-- Start of Provided records --
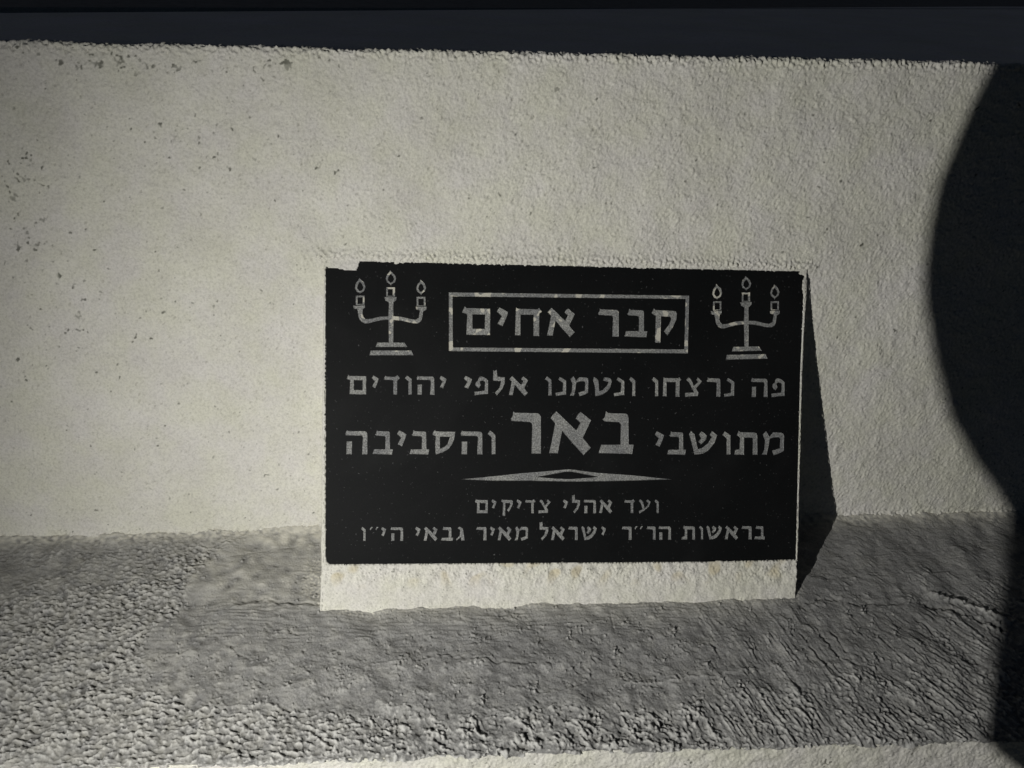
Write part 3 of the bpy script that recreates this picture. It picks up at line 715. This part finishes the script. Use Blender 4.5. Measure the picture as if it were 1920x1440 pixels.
# ------------------------------------------------------------------ the work lamp on its tripod (left of the frame) and an added plate blocking part of its beam
lw = W3(LAMP)
stand = empty('work_lamp', (lw[0] - 0.05, lw[1] - 0.03, GZ))
tag(stand, 'yellow work lamp on a black tripod with an added rounded plate blocking part of its beam', 'lamp')
M_YE = make_plain('yellow_metal', (0.55, 0.38, 0.03), 0.45, 0.2); M_BK = make_plain('black_metal', (0.02, 0.02, 0.02), 0.5, 0.6)
M_LE, nt_, bs_ = mat('lamp_diode'); bs_.inputs['Emission Color'].default_value = (*LAMP_COL, 1); bs_.inputs['Emission Strength'].default_value = 4.0
def frame_of(d):
    d = Vector(d).normalized(); a = d.orthogonal().normalized(); return d, a, d.cross(a)
def lathe(name, p, d, prof, m_, parent, n=28, smooth=True):
    d, a, b = frame_of(d); vs, fs = [], []
    for h_, r_ in prof:
        for k in range(n):
            t = 2 * math.pi * k / n; vs.append(tuple(Vector(p) + d * h_ + (a * math.cos(t) + b * math.sin(t)) * r_))
    for i in range(len(prof) - 1):
        for k in range(n): fs.append((i * n + k, i * n + (k + 1) % n, (i + 1) * n + (k + 1) % n, (i + 1) * n + k))
    return mesh_obj(name, np.array(vs), fs, m_, parent, smooth)
aim = (W3(LAMP_AIM) - lw); aim /= np.linalg.norm(aim); A = Vector(aim); P0 = Vector(lw)
lathe('lamp_housing', P0, aim, [(-0.11, 0.0), (-0.11, 0.022), (-0.06, 0.026), (-0.05, 0.038), (-0.012, 0.046), (-0.004, 0.046), (-0.004, 0.041), (-0.03, 0.012), (-0.031, 0.0)], M_YE, stand)
lathe('lamp_diode', P0, aim, [(-0.016, 0.0), (-0.016, 0.004), (-0.03, 0.004)], M_LE, stand, 12)
hub = P0 - A * 0.07
top = Vector((hub.x, hub.y, hub.z - 0.03))
lathe('pole', top, (0, 0, -1), [(0, 0), (0, 0.010), (top.z - GZ - 0.55, 0.010), (top.z - GZ - 0.55, 0.014), (top.z - GZ - 0.35, 0.014), (top.z - GZ - 0.35, 0)], M_BK, stand, 14)
for k in range(3):
    t = math.radians(200 + 120 * k); hp = Vector((top.x, top.y, GZ + 0.55)); fp = Vector((top.x + 0.33 * math.cos(t), top.y + 0.33 * math.sin(t), GZ + 0.01)); L_ = (fp - hp).length
    lathe('leg', hp, fp - hp, [(0, 0), (0, 0.009), (L_ - 0.03, 0.008), (L_ - 0.03, 0.012), (L_, 0.012), (L_, 0)], M_BK, stand, 10)
blocker = [(204, 122.5), (198, 112.5), (192.3, 101.5), (187.3, 92), (183.5, 80), (181.2, 68.5), (180.5, 60), (181.2, 46.5), (183.3, 33), (188, 22), (193, 13.5), (197, 5), (201, -0.5), (205, -8),
         (208.3, -12.5), (211, -17), (214, -21.5), (217, -26), (219.5, -31), (222, -35.5), (226, -39.5), (231, -44), (240, -52), (255, -58), (275, -58), (300, -46), (315, 4), (318, 74), (305, 129), (275, 150), (240, 150), (218, 140)]
sp = [np.array([LAMP[0] + (x - 0.7) / 1000, LAMP[1] + y / 1000, LAMP[2] - 0.150]) for x, y in blocker]
vs = [W3(p) for p in sp] + [W3(p + np.array([0.0008, 0, 0.0012])) for p in sp]; n = len(sp)
mesh_obj('shadow_blocker', np.array(vs), [list(range(n))[::-1], [n + i for i in range(n)]] + [(i, (i + 1) % n, n + (i + 1) % n, n + i) for i in range(n)], M_BK, stand)  # added unseen plate, outlined to cast the round shadow on the right
arm0 = P0 + A * -0.008 + Vector((0, 0, 0.048)); arm1 = Vector(W3(np.array([LAMP[0] + 0.30, LAMP[1] + 0.10, LAMP[2] - 0.150]))); mid_ = Vector(((arm0.x + arm1.x) / 2, (arm0.y + arm1.y) / 2 - 0.02, arm1.z + 0.05))
for a_, b_ in ((arm0, mid_), (mid_, arm1)): lathe('blocker_arm', a_, b_ - a_, [(0, 0), (0, 0.003), ((b_ - a_).length, 0.003), ((b_ - a_).length, 0)], M_BK, stand, 8)  # arm holding the added plate
ld = bpy.data.lights.new('lamp_light', 'SPOT'); ld.energy = LAMP_POWER; ld.color = LAMP_COL; ld.spot_size = math.radians(LAMP_CONE); ld.spot_blend = 1.0; ld.shadow_soft_size = LAMP_R
lo = bpy.data.objects.new('lamp_light', ld); C.objects.link(lo); lo.parent = stand; lo.location = P0 - stand.location
lo.rotation_euler = (-A).to_track_quat('Z', 'Y').to_euler()
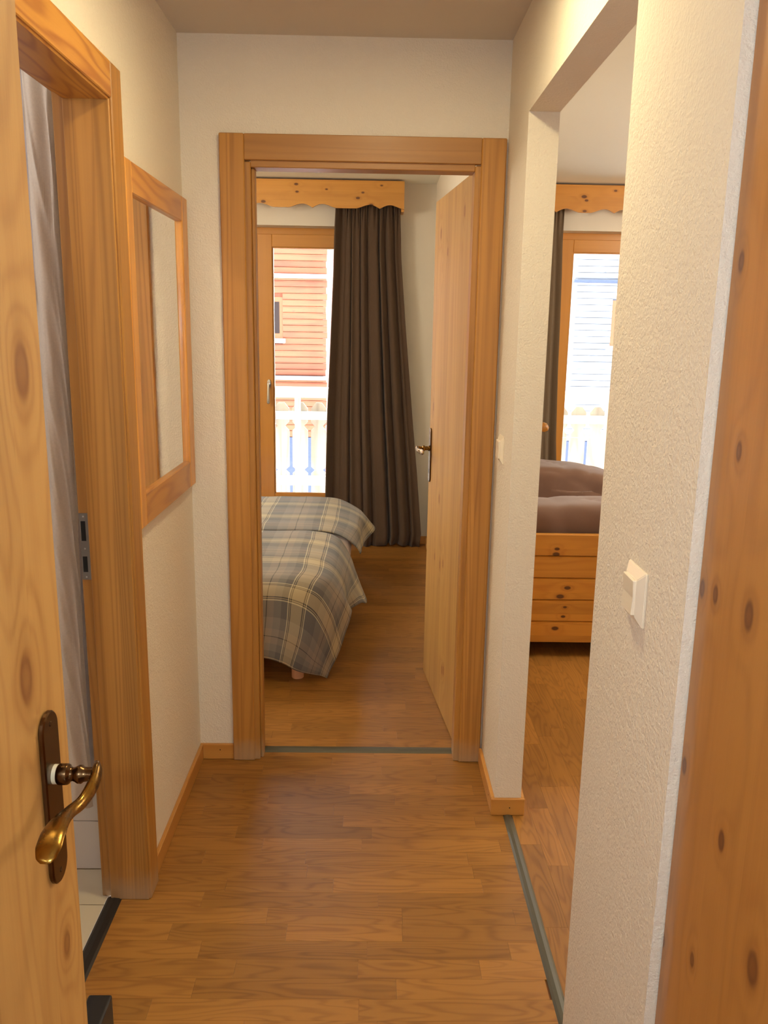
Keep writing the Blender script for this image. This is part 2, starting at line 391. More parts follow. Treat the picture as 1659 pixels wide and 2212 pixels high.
# ------------------------------------------------------------------ walls and ceilings
bm = bmesh.new()                                                     # left wall with bathroom doorway
box(bm, XL-.09, XL, 2.03, D+DT, 0, HC); box(bm, XL-.09, XL, -1.2, 1.22, 0, HC); box(bm, XL-.09, XL, 1.22, 2.03, 2.06, HC)
structure('wall_left', bm, M_wall, label='white stucco wall with the bathroom doorway and the mirror')
bm = bmesh.new()                                                     # back wall round the bedroom doorway
box(bm, XL-.09, -.395, D, D+DT, 0, HC+.1); box(bm, .375, XR, D, D+DT, 0, HC+.1); box(bm, -.395, .375, D, D+DT, 2.05, HC+.1)
box(bm, BLX, XL-.09, D, D+DT, 0, HC+.1)
structure('wall_back', bm, M_wall, label='white stucco wall round the bedroom doorway at the corridor end')
bm = bmesh.new()                                                     # partition: stub, lintel, partition between the two rooms
box(bm, XR, XR+T, YJ, B, 0, HR); box(bm, XR, XR+T, YN, YJ, HH, HR)
structure('wall_partition', bm, M_wall, label='thin white wall stub and lintel of the living room opening')
bm = bmesh.new()
box(bm, XR, XR+T, YW, YN, 0, HR); box(bm, XR+T, XC+.7, YW+.002, YW+.08, 0, HR)
structure('wall_right', bm, M_wall, label='white stucco wall with the nearer light switch')
structure('wall_closet', BX(XC+.60, XC+.7, -1.2, YW, 0, HR), M_wall)
bm = BX(XL-.09, XC+.7, -1.3, -1.2, 0, HC); structure('wall_behind', bm, M_wall)
bm = bmesh.new()                                                     # window wall of both rooms
box(bm, BLX, X1L, B, B+.22, 0, HR); box(bm, X1R, X2L, B, B+.22, 0, HR); box(bm, X2R, 4.4, B, B+.22, 0, HR)
box(bm, X1L, X1R, B, B+.22, DZ, HR); box(bm, X2L, X2R, B, B+.22, DZ, HR)
box(bm, X1L, X1R, B+.13, B+.22, 0, .04); box(bm, X2L, X2R, B+.13, B+.22, 0, .04)
structure('wall_window', bm, M_wall2, label='plain white outer wall with two balcony doors')
structure('wall_bedroom_left', BX(BLX-.1, BLX, D, B+.22, 0, HR), M_wall2)
structure('wall_living_right', BX(4.3, 4.4, -.2, B, 0, HR), M_wall2)
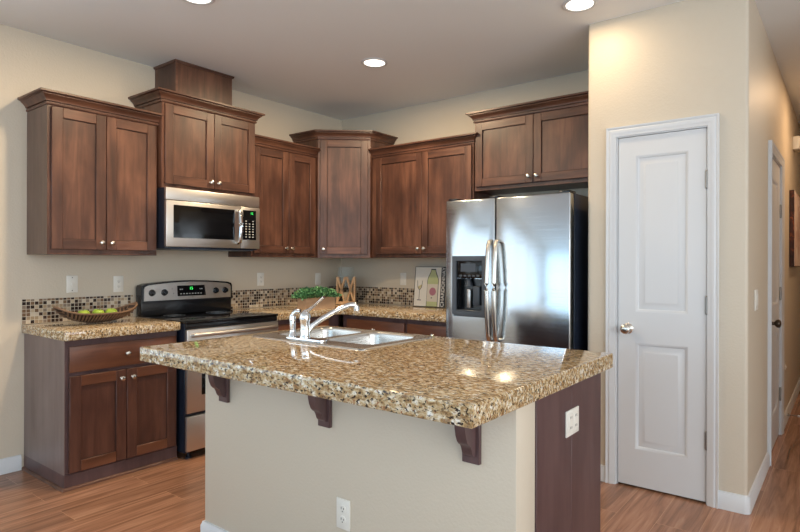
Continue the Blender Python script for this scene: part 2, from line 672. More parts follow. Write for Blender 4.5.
-- End of Provided records --
■ Task objective
Using the listing above, list every line in which the string "follow" occurs.

■ The answer
Keep writing the Blender script for this image. This is part 2, starting at line 391. More parts follow. Treat the picture as 1659 pixels wide and 2212 pixels high.
Continue the Blender Python script for this scene: part 2, from line 672. More parts follow. Write for Blender 4.5.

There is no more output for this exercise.